High Speed, Low Tide

Pete Craig is surrounded by fans and officials after winning his 10 mile dash at Daytona Beach in his "Chrysler 60" on June 11, 1926.

Daytona first became known for speed around the turn of the 20th century.

In 1902, Ransom E. Olds ran the fist speed trail down Daytona’s sands, recording a speed of around 50 miles an hour.

That run begat a love affair between modern speedsters and Daytona Beach.  Drivers came from all over the country determined to race and to beat the beach.  Most came down to try to better world records, finding the hard packed sands almost ideal for speed runs, clocking through the famed Measured Mile in an attempt to write their names in the record books.

There were other kinds of races held at Daytona back then too.

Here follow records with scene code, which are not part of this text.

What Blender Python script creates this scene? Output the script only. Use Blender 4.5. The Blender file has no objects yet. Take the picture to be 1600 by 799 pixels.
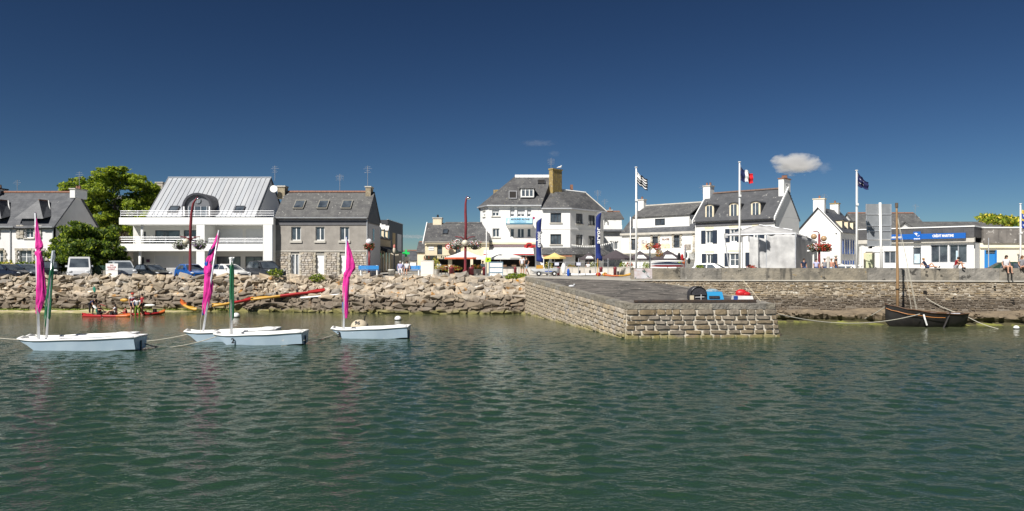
import bpy, bmesh, math, random
import numpy as np
from mathutils import Vector, Matrix
random.seed(7)
sc = bpy.context.scene
COL = sc.collection
R = math.radians
# ---------------------------------------------------------------- camera, light, sky
F, HY, CZ, Q = 1100.0, 410.0, 4.0, 2.85      # focal length in photo pixels, horizon row, eye height, quay height
cd = bpy.data.cameras.new('camera'); cam = bpy.data.objects.new('camera', cd); COL.objects.link(cam)
cam.location = (0, 0, CZ); cam.rotation_euler = (R(90), 0, 0)
cd.sensor_width = 36; cd.lens = 36 * F / 1600; cd.shift_y = (HY - 399.5) / 1600
cd.clip_start = .1; cd.clip_end = 9000
sc.camera = cam
SUN_AZ, SUN_EL = 34, 45                       # sun stands 52 degrees left of the viewer's back
ts = Vector((-math.sin(R(SUN_AZ)) * math.cos(R(SUN_EL)), -math.cos(R(SUN_AZ)) * math.cos(R(SUN_EL)), math.sin(R(SUN_EL))))
sd = bpy.data.lights.new('sun', 'SUN'); sd.energy = 4.5; sd.angle = R(.5); sd.color = (1, .955, .89)
so = bpy.data.objects.new('sun', sd); COL.objects.link(so); so.rotation_euler = ts.to_track_quat('Z', 'Y').to_euler(); so.location = (-60, -40, 80)
w = bpy.data.worlds.new('World'); sc.world = w; w.use_nodes = True
nt = w.node_tree; nt.nodes.clear()
sky = nt.nodes.new('ShaderNodeTexSky'); sky.sky_type = 'NISHITA'; sky.sun_disc = False
sky.sun_elevation = R(SUN_EL); sky.sun_rotation = R(180 + SUN_AZ); sky.altitude = 2500; sky.air_density = 1.0; sky.dust_density = .35; sky.ozone_density = 4.0
mul = nt.nodes.new('ShaderNodeMix'); mul.data_type = 'RGBA'; mul.blend_type = 'MULTIPLY'; mul.inputs[0].default_value = 1
mul.inputs[7].default_value = (.36, .38, .372, 1)
gm = nt.nodes.new('ShaderNodeGamma'); gm.inputs[1].default_value = 1.45
bg = nt.nodes.new('ShaderNodeBackground'); bg.inputs[1].default_value = .05
wo = nt.nodes.new('ShaderNodeOutputWorld')
nt.links.new(sky.outputs[0], mul.inputs[6]); nt.links.new(mul.outputs[2], gm.inputs[0]); nt.links.new(gm.outputs[0], bg.inputs[0]); nt.links.new(bg.outputs[0], wo.inputs[0])
sc.view_settings.view_transform = 'Standard'; sc.view_settings.look = 'None'; sc.view_settings.exposure = .60; sc.view_settings.gamma = 1
sc.cycles.max_bounces = 6; sc.cycles.diffuse_bounces = 4; sc.cycles.glossy_bounces = 3; sc.cycles.transparent_max_bounces = 8; sc.cycles.volume_bounces = 2

def X(px, d): return (px - 800) / F * d
def Z(py, d): return CZ + (HY - py) / F * d

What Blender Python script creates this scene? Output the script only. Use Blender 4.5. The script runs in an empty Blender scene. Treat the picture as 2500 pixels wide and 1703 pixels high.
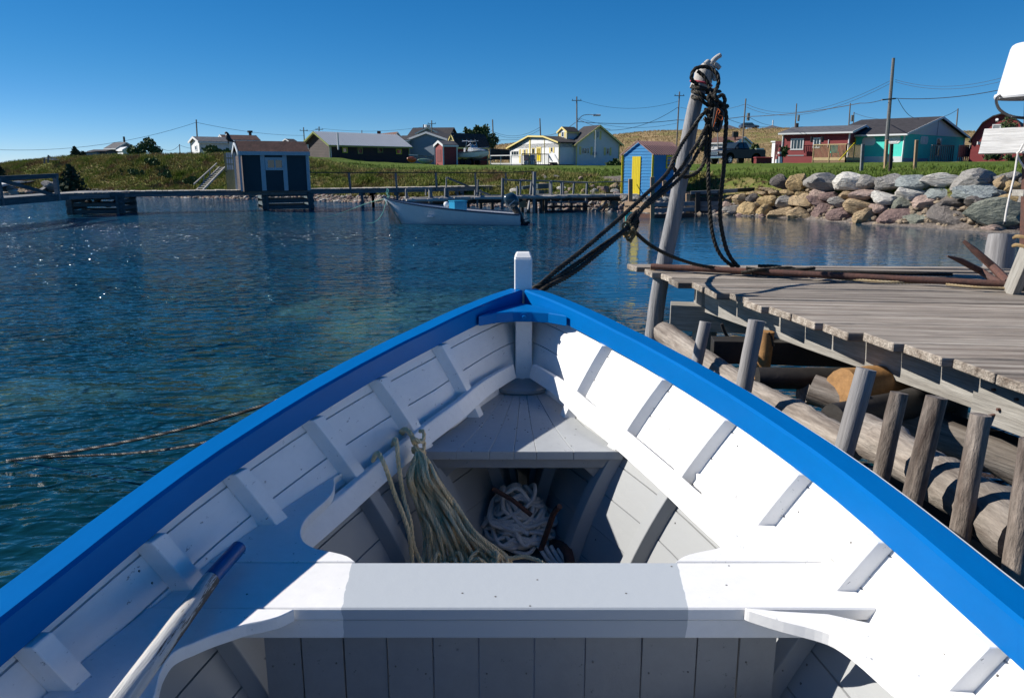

Pete Craig, of Gainesville, Georgia, was one of the first known members of The Georgia Gang to travel south to Daytona.  Craig, a newspaper reporter for the Atlanta Journal, would race several times at Daytona. On June 11, 1926, Craig won a 10-mile dash on the beach in his Chrysler 60.  So far, that makes him the earliest known Georgian to win on at Daytona.  He would not be the last.

Sir Malcolm Campbell's Bluebird thunders down the beach in one of the last speed runs to be held on the beach in 1935.

When the speed trials left Daytona after 1935, the city scrambled for something to replace the annual event, which had brought a lot of revenue into the city.

The decision was made to organize a “stock car race”, to be held on the beach in 1936.  The stock car class had actually been around in various forms since around 1910, but bore little resemblance to the types of cars that would evolve into modern stock car racing.

That was the case with the early Daytona events as well, with most of the cars starting being roadsters rather than the coupes and sedans that would make up the stock car scene just two years later.

Over the next four years, the city of Daytona Beach and promoter Bill France, Sr. would work to carve out a niche for the beach races.  The events were run on a combination of the beach and Highway A1A, which ran alongside.  There were several configurations, but the most common was a two mile stretch south down A1A and a two mile stretch north on the beach.

The beach races really began to come into their own around 1940.  It just so happens that was the year the Georgia Gang came to Daytona to take on the beach.